The judge noted that the Civil Cassation Court of the Supreme Court considers most disputes in written proceedings. However, in cases involving children, the panel of judges, in particular, appoints open hearings with the summoning of participants in order to find out the opinions of the child welfare authority and parents, and also holds hearings with the participation of children, where their opinions were heard.  

The speaker said that in the rulings on the assignment of cases concerning a child to the panel of judges of the Civil Cassation Court of the Supreme Court, it is noted that, according to the procedural law, the parties may reconcile at any stage of the process, in particular, through mediation. He also drew attention to the fact that in April last year, the CivCC of the Supreme Court issued a separate ruling in which it drew the attention of the National Social Service to systemic problems associated with the passive behaviour of guardianship and custody authorities in disputes between divorced parents over physical custody (parental time) of small children.
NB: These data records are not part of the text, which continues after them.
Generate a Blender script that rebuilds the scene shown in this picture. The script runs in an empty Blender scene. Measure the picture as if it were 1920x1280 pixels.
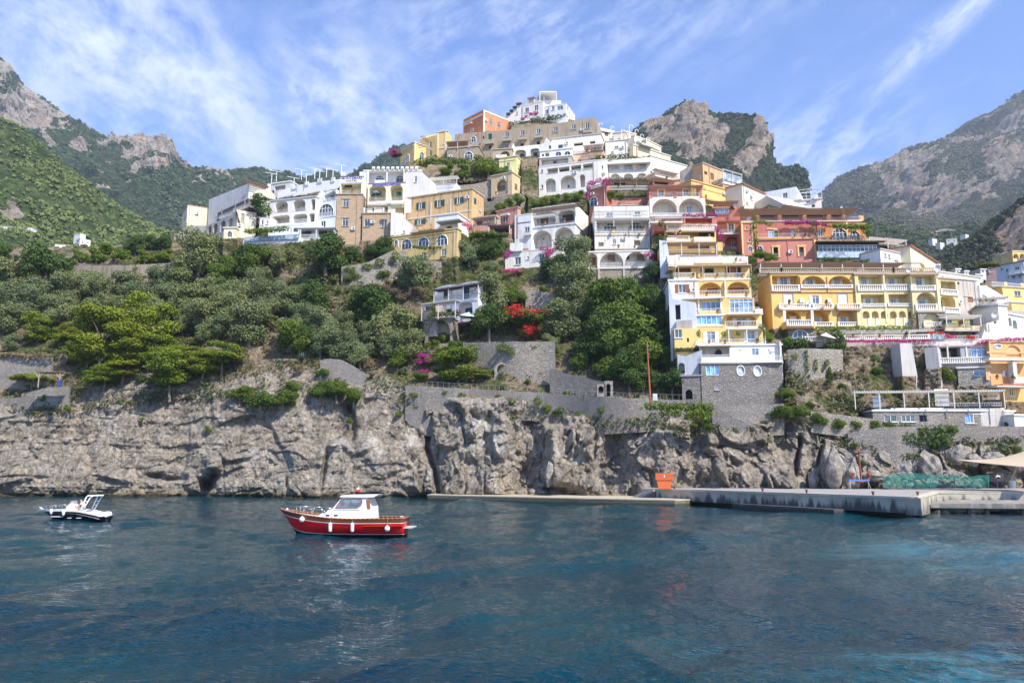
import bpy, bmesh, math, random
import numpy as np
from math import radians as R, sin, cos, tan, atan, atan2, pi, sqrt
from mathutils import Vector, Matrix
from mathutils.geometry import tessellate_polygon
random.seed(7)
SC = bpy.context.scene
COL = SC.collection
# ---------------------------------------------------------------- camera
F = 1507.0; PITCH = R(9.2); CAMZ = 4.0
cam_d = bpy.data.cameras.new('camera'); cam = bpy.data.objects.new('camera', cam_d); COL.objects.link(cam)
cam_d.sensor_width = 36; cam_d.lens = 36*F/1920; cam_d.clip_start = 0.3; cam_d.clip_end = 30000
cam.location = (0, 0, CAMZ); cam.rotation_euler = (R(90)+PITCH, 0, 0)
SC.camera = cam
# ---------------------------------------------------------------- node helper
class N:
    """tiny expression wrapper round a node socket"""
    def __init__(s, nt, sock): s.nt, s.s = nt, sock
    def _m(s, op, o=None, o2=None, clamp=False):
        n = s.nt.nodes.new('ShaderNodeMath'); n.operation = op; n.use_clamp = clamp
        s.nt.links.new(s.s, n.inputs[0])
        for i, q in ((1, o), (2, o2)):
            if q is None: continue
            if isinstance(q, N): s.nt.links.new(q.s, n.inputs[i])
            else: n.inputs[i].default_value = q
        return N(s.nt, n.outputs[0])
    def __add__(s, o): return s._m('ADD', o)
    def __sub__(s, o): return s._m('SUBTRACT', o)
    def __mul__(s, o): return s._m('MULTIPLY', o)
    def __truediv__(s, o): return s._m('DIVIDE', o)
    def ramp(s, a, b, va=0.0, vb=1.0, smooth=True):
        n = s.nt.nodes.new('ShaderNodeMapRange'); n.interpolation_type = 'SMOOTHSTEP' if smooth else 'LINEAR'
        s.nt.links.new(s.s, n.inputs[0])
        for i, v in zip((1, 2, 3, 4), (a, b, va, vb)): n.inputs[i].default_value = v
        return N(s.nt, n.outputs[0])
    def mx(s, o): return s._m('MAXIMUM', o)
    def mn(s, o): return s._m('MINIMUM', o)
    def pw(s, o): return s._m('POWER', o)
class Sh:
    def __init__(s, nt): s.nt = nt
    def node(s, t, **k):
        n = s.nt.nodes.new(t)
        for a, v in k.items(): setattr(n, a, v)
        return n
    def lk(s, a, b): s.nt.links.new(a.s if isinstance(a, N) else a, b)
    def obj(s): return s.node('ShaderNodeTexCoord').outputs['Object']
    def pos(s): return s.node('ShaderNodeNewGeometry').outputs['Position']
    def mapv(s, v, sc=(1,1,1), rot=(0,0,0), loc=(0,0,0)):
        n = s.node('ShaderNodeMapping'); s.lk(v, n.inputs[0])
        n.inputs['Scale'].default_value = sc; n.inputs['Rotation'].default_value = rot; n.inputs['Location'].default_value = loc
        return n.outputs[0]
    def noise(s, v, scale=1, detail=4, rough=.55, dist=0):
        n = s.node('ShaderNodeTexNoise'); s.lk(v, n.inputs['Vector'])
        n.inputs['Scale'].default_value = scale; n.inputs['Detail'].default_value = detail
        n.inputs['Roughness'].default_value = rough; n.inputs['Distortion'].default_value = dist
        return N(s.nt, n.outputs['Fac'])
    def vor(s, v, scale=1, feature='F1', out='Distance', rnd=1):
        n = s.node('ShaderNodeTexVoronoi', feature=feature); s.lk(v, n.inputs['Vector'])
        n.inputs['Scale'].default_value = scale; n.inputs['Randomness'].default_value = rnd
        return N(s.nt, n.outputs[out])
    def mix(s, f, a, b, mode='MIX'):
        n = s.node('ShaderNodeMix', data_type='RGBA', blend_type=mode)
        if isinstance(f, N): s.lk(f, n.inputs[0])
        else: n.inputs[0].default_value = f
        for q, i in ((a, 6), (b, 7)):
            if isinstance(q, (tuple, list)): n.inputs[i].default_value = (*q[:3], 1)
            else: s.lk(q, n.inputs[i])
        return N(s.nt, n.outputs[2])
    def attr(s, name):
        n = s.node('ShaderNodeAttribute', attribute_name=name); return N(s.nt, n.outputs['Fac'])
    def bump(s, h, strength=.5, dist=.1, nrm=None):
        n = s.node('ShaderNodeBump'); s.lk(h, n.inputs['Height'])
        n.inputs['Strength'].default_value = strength; n.inputs['Distance'].default_value = dist
        if nrm is not None: s.lk(nrm, n.inputs['Normal'])
        return n.outputs[0]
def new_mat(name):
    m = bpy.data.materials.new(name); m.use_nodes = True
    return m, Sh(m.node_tree), m.node_tree.nodes['Principled BSDF']
# ---------------------------------------------------------------- world + sun
SUN_AZ, SUN_EL = R(40), R(46)          # to the right of straight-behind-the-camera, and up
to_sun = Vector((sin(SUN_AZ)*cos(SUN_EL), -cos(SUN_AZ)*cos(SUN_EL), sin(SUN_EL)))
W = bpy.data.worlds.new('World'); SC.world = W; W.use_nodes = True
def make_world():
    nt = W.node_tree; s = Sh(nt); bg = nt.nodes['Background']
    sky = s.node('ShaderNodeTexSky', sky_type='NISHITA'); sky.sun_disc = False
    sky.sun_elevation = SUN_EL; sky.sun_rotation = atan2(to_sun.x, to_sun.y)
    sky.altitude = 0; sky.air_density = 1.0; sky.dust_density = 0.3; sky.ozone_density = 3.0
    tc = s.node('ShaderNodeTexCoord').outputs['Generated']
    sep = s.node('ShaderNodeSeparateXYZ'); s.lk(tc, sep.inputs[0])
    X, Y, Z = (N(nt, sep.outputs[i]) for i in range(3))
    az = X._m('ARCTAN2', Y) * (180/pi)
    el = Z._m('ARCSINE') * (180/pi)
    def blob(a0, e0, ra, re, rot=0, soft=1.0):
        da, de = az - a0, el - e0
        c, sn = cos(R(rot)), sin(R(rot))
        u = (da*c + de*sn) / ra; v = (de*c - da*sn) / re
        d = (u*u + v*v)._m('SQRT')
        return d.ramp(1.0, 1.0 - soft)
    def uv(rot, su, sv, off=0):
        cmb = s.node('ShaderNodeCombineXYZ'); co, si = cos(R(rot)), sin(R(rot))
        s.lk((az*co + el*si)*su, cmb.inputs[0]); s.lk((el*co - az*si)*sv, cmb.inputs[1]); cmb.inputs[2].default_value = off
        return cmb.outputs[0]
    big = s.noise(uv(-27, .085, .15), 1, 10, .62, .35)
    puff = s.noise(uv(-20, .26, .34, 3), 1, 10, .68, .25)
    wisp = s.noise(uv(24, .075, .27, 7), 1, 10, .66, .9)
    fine = s.noise(uv(30, .3, .75, 5), 1, 9, .68, .5)
    m_left = blob(-27, 25, 20, 10, -24, .8).mx(blob(-12, 24, 11, 8, -40, .8)).mx(blob(-33, 33, 16, 8, -20, .8))
    m_leftb = blob(-24, 17, 14, 5, -28, .8)
    m_mid = blob(0, 24, 20, 9, -12, 1.0)*.75
    m_top = blob(3, 31, 34, 9, 6, 1.0)*.7
    m_r1 = blob(31, 27.5, 12, 1.5, 31, 1.0)*.8
    m_r2 = blob(20, 19, 13, 7, 22, .9)*.85
    m_r3 = blob(33, 17, 14, 5, 27, 1.0)*.6
    c = (m_left.mx(m_leftb)) * (big*.5 + puff*.52).ramp(.38, .66)
    c = c.mx((m_mid.mx(m_top)) * (wisp*.45 + puff*.3 + fine*.25).ramp(.44, .64)*.8)
    c = c.mx((m_r2.mx(m_r3)) * (wisp*.5 + fine*.5).ramp(.42, .64)).mx(m_r1*(wisp*.3+fine*.7).ramp(.34, .64))
    c = c.mx((wisp*.6+fine*.4).ramp(.52, .75) * .25)
    c = c.mn(1.0)
    tint = s.mix(1.0, sky.outputs[0], (1.02, 1.13, 1.50), 'MULTIPLY')
    col = s.mix(c*.88, tint, (6.0, 6.5, 7.4))
    s.lk(col, bg.inputs[0]); bg.inputs[1].default_value = SKY_STRENGTH
SKY_STRENGTH = 0.128
make_world()
sd = bpy.data.lights.new('sun', 'SUN'); sun = bpy.data.objects.new('sun', sd); COL.objects.link(sun)
sd.energy = 4.9; sd.angle = R(0.53); sd.color = (1.0, .93, .81)
sun.rotation_euler = to_sun.to_track_quat('Z', 'Y').to_euler()
vs = SC.view_settings; SC.display_settings.display_device = 'sRGB'
vs.view_transform = 'Standard'; vs.look = 'None'; vs.exposure = 0.56; vs.gamma = 1; vs.use_curve_mapping = False
cy = SC.cycles; cy.max_bounces = 6; cy.diffuse_bounces = 3; cy.glossy_bounces = 3; cy.transmission_bounces = 4
cy.transparent_max_bounces = 8; cy.volume_bounces = 0; cy.use_denoising = True; cy.caustics_reflective = False; cy.caustics_refractive = False
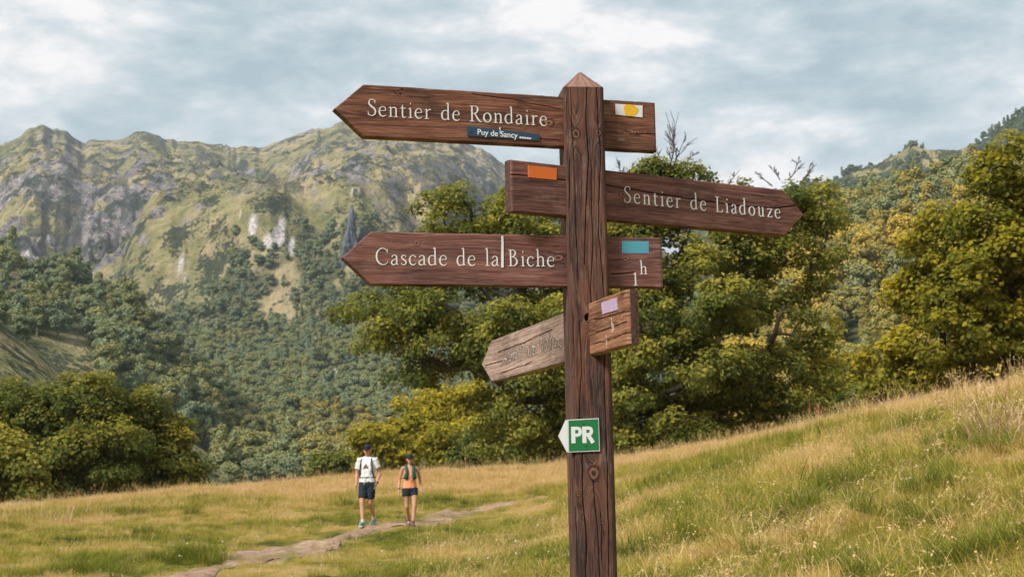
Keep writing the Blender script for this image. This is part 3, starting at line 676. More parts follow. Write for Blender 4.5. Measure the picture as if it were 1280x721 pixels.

This ruling, in particular, states that the guardianship and custody authority did not take practical measures to amicably resolve the conflict between family members, did not propose mediation with the participation of parents, did not take actions to engage specialists to resolve the conflict between the child's parents, etc. (separate ruling of the CivCC of the Supreme Court of 10 April 2024 in case No. 761/37027/20).

The speaker reminded that in Ukraine, at the initiative of the CivCC of the Supreme Court and the Inter-Agency Coordination Council on Juvenile Justice, with the support of the United Nations Children's Fund (UNICEF) in Ukraine and the NGO ‘Volunteer’, a pilot project is being implemented to specialise judges in family (including children's) cases. As of today, 10 regions have identified courts, with their consent, where such specialisation is being introduced. In particular, in the Darnytsia District Court of Kyiv, the meeting of judges identified three judges with the relevant specialisation. Yevhen Synelnykov suggested that such specialisation should also be developed in the legal community, among mediators and psychologists, etc. Today, the idea of engaging all specialists involved in resolving family disputes in interdisciplinary cooperation is being implemented, with relevant training being conducted and communication taking place between judges, lawyers, children's affairs agencies, and psychologists. Certain projects have already been implemented to involve a child psychologist in criminal proceedings, and work is underway to involve a psychologist in civil proceedings.     

In addition, the speaker noted that in family disputes, it is not easy for a mediator to find out the child's opinion, and there is an important issue of trust. At the same time, the procedural law does not define the procedure for obtaining such an opinion. Therefore, Yevhen Synelnykov proposed to consider regulating such a procedure in a statutory document, establishing certain rules according to which the mediator and the court should contact and work with the child.  

The event was organised by the Association of Family Mediators of Ukraine in cooperation with the National School of Judges of Ukraine.